▸ WHAT THE TASK REQUIRES:
Restate the whole listing exactly.

▸ GIVEN MATERIAL:
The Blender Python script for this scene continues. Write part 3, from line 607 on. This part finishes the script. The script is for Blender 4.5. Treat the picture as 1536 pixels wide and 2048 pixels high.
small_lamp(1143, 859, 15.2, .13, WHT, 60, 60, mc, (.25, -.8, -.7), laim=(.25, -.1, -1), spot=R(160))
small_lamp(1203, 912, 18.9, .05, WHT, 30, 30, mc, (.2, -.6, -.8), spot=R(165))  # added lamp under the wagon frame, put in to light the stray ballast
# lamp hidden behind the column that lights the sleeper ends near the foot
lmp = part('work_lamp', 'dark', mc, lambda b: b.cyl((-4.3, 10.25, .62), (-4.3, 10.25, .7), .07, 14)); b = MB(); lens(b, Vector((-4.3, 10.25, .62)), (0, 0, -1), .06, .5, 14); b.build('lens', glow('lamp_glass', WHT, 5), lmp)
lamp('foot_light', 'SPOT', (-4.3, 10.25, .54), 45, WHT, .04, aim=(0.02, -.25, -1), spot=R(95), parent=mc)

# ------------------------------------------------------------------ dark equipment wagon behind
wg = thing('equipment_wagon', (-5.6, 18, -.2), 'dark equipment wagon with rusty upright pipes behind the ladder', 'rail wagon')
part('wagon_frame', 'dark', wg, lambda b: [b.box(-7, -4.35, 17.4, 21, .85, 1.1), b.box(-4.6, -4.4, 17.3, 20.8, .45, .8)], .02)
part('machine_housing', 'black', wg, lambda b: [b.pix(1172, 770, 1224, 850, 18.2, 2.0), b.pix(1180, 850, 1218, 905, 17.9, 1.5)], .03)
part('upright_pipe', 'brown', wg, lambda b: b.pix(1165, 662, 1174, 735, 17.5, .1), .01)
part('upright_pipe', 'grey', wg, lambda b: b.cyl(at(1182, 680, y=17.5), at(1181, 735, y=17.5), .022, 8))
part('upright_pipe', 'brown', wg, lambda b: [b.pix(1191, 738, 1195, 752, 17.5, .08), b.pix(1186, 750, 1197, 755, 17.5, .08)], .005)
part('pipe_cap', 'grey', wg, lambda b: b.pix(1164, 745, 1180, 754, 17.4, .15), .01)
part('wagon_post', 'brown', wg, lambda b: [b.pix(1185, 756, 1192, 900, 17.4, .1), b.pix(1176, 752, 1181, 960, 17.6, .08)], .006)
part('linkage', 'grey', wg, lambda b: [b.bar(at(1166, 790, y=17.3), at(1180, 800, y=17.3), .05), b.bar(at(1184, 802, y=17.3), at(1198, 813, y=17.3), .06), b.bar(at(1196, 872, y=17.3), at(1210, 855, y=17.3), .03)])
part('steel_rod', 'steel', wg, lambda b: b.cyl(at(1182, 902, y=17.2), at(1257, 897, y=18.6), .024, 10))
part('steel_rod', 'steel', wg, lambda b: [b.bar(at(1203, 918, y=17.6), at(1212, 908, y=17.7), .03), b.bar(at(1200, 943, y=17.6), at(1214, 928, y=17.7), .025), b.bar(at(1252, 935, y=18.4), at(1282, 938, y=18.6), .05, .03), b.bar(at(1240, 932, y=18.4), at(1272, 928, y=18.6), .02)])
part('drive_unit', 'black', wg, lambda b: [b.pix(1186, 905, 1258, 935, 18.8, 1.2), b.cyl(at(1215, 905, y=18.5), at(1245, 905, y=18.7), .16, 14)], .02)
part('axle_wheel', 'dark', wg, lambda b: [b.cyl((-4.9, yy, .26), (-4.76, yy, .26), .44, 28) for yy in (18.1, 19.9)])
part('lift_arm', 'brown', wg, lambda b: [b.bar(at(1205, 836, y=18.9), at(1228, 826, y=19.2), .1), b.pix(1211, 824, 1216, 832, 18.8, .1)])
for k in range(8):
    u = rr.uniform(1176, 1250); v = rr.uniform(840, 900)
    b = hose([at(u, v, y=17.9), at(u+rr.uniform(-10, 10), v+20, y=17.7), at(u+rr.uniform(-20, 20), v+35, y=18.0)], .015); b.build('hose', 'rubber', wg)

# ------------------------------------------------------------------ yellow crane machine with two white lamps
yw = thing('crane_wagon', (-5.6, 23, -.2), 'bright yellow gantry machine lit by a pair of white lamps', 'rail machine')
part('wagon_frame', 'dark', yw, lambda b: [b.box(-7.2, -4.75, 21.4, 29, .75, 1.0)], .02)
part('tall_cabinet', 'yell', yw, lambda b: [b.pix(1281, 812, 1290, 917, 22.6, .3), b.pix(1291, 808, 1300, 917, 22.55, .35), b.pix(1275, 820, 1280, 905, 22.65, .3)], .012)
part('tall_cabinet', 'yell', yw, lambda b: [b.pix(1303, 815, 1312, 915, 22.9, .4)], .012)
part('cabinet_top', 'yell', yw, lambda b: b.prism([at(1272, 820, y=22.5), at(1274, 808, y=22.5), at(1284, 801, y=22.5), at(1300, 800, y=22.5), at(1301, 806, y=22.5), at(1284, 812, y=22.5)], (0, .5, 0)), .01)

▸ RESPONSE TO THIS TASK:
The Blender Python script for this scene continues. Write part 3, from line 607 on. This part finishes the script. The script is for Blender 4.5. Treat the picture as 1536 pixels wide and 2048 pixels high.
small_lamp(1143, 859, 15.2, .13, WHT, 60, 60, mc, (.25, -.8, -.7), laim=(.25, -.1, -1), spot=R(160))
small_lamp(1203, 912, 18.9, .05, WHT, 30, 30, mc, (.2, -.6, -.8), spot=R(165))  # added lamp under the wagon frame, put in to light the stray ballast
# lamp hidden behind the column that lights the sleeper ends near the foot
lmp = part('work_lamp', 'dark', mc, lambda b: b.cyl((-4.3, 10.25, .62), (-4.3, 10.25, .7), .07, 14)); b = MB(); lens(b, Vector((-4.3, 10.25, .62)), (0, 0, -1), .06, .5, 14); b.build('lens', glow('lamp_glass', WHT, 5), lmp)
lamp('foot_light', 'SPOT', (-4.3, 10.25, .54), 45, WHT, .04, aim=(0.02, -.25, -1), spot=R(95), parent=mc)

# ------------------------------------------------------------------ dark equipment wagon behind
wg = thing('equipment_wagon', (-5.6, 18, -.2), 'dark equipment wagon with rusty upright pipes behind the ladder', 'rail wagon')
part('wagon_frame', 'dark', wg, lambda b: [b.box(-7, -4.35, 17.4, 21, .85, 1.1), b.box(-4.6, -4.4, 17.3, 20.8, .45, .8)], .02)
part('machine_housing', 'black', wg, lambda b: [b.pix(1172, 770, 1224, 850, 18.2, 2.0), b.pix(1180, 850, 1218, 905, 17.9, 1.5)], .03)
part('upright_pipe', 'brown', wg, lambda b: b.pix(1165, 662, 1174, 735, 17.5, .1), .01)
part('upright_pipe', 'grey', wg, lambda b: b.cyl(at(1182, 680, y=17.5), at(1181, 735, y=17.5), .022, 8))
part('upright_pipe', 'brown', wg, lambda b: [b.pix(1191, 738, 1195, 752, 17.5, .08), b.pix(1186, 750, 1197, 755, 17.5, .08)], .005)
part('pipe_cap', 'grey', wg, lambda b: b.pix(1164, 745, 1180, 754, 17.4, .15), .01)
part('wagon_post', 'brown', wg, lambda b: [b.pix(1185, 756, 1192, 900, 17.4, .1), b.pix(1176, 752, 1181, 960, 17.6, .08)], .006)
part('linkage', 'grey', wg, lambda b: [b.bar(at(1166, 790, y=17.3), at(1180, 800, y=17.3), .05), b.bar(at(1184, 802, y=17.3), at(1198, 813, y=17.3), .06), b.bar(at(1196, 872, y=17.3), at(1210, 855, y=17.3), .03)])
part('steel_rod', 'steel', wg, lambda b: b.cyl(at(1182, 902, y=17.2), at(1257, 897, y=18.6), .024, 10))
part('steel_rod', 'steel', wg, lambda b: [b.bar(at(1203, 918, y=17.6), at(1212, 908, y=17.7), .03), b.bar(at(1200, 943, y=17.6), at(1214, 928, y=17.7), .025), b.bar(at(1252, 935, y=18.4), at(1282, 938, y=18.6), .05, .03), b.bar(at(1240, 932, y=18.4), at(1272, 928, y=18.6), .02)])
part('drive_unit', 'black', wg, lambda b: [b.pix(1186, 905, 1258, 935, 18.8, 1.2), b.cyl(at(1215, 905, y=18.5), at(1245, 905, y=18.7), .16, 14)], .02)
part('axle_wheel', 'dark', wg, lambda b: [b.cyl((-4.9, yy, .26), (-4.76, yy, .26), .44, 28) for yy in (18.1, 19.9)])
part('lift_arm', 'brown', wg, lambda b: [b.bar(at(1205, 836, y=18.9), at(1228, 826, y=19.2), .1), b.pix(1211, 824, 1216, 832, 18.8, .1)])
for k in range(8):
    u = rr.uniform(1176, 1250); v = rr.uniform(840, 900)
    b = hose([at(u, v, y=17.9), at(u+rr.uniform(-10, 10), v+20, y=17.7), at(u+rr.uniform(-20, 20), v+35, y=18.0)], .015); b.build('hose', 'rubber', wg)

# ------------------------------------------------------------------ yellow crane machine with two white lamps
yw = thing('crane_wagon', (-5.6, 23, -.2), 'bright yellow gantry machine lit by a pair of white lamps', 'rail machine')
part('wagon_frame', 'dark', yw, lambda b: [b.box(-7.2, -4.75, 21.4, 29, .75, 1.0)], .02)
part('tall_cabinet', 'yell', yw, lambda b: [b.pix(1281, 812, 1290, 917, 22.6, .3), b.pix(1291, 808, 1300, 917, 22.55, .35), b.pix(1275, 820, 1280, 905, 22.65, .3)], .012)
part('tall_cabinet', 'yell', yw, lambda b: [b.pix(1303, 815, 1312, 915, 22.9, .4)], .012)
part('cabinet_top', 'yell', yw, lambda b: b.prism([at(1272, 820, y=22.5), at(1274, 808, y=22.5), at(1284, 801, y=22.5), at(1300, 800, y=22.5), at(1301, 806, y=22.5), at(1284, 812, y=22.5)], (0, .5, 0)), .01)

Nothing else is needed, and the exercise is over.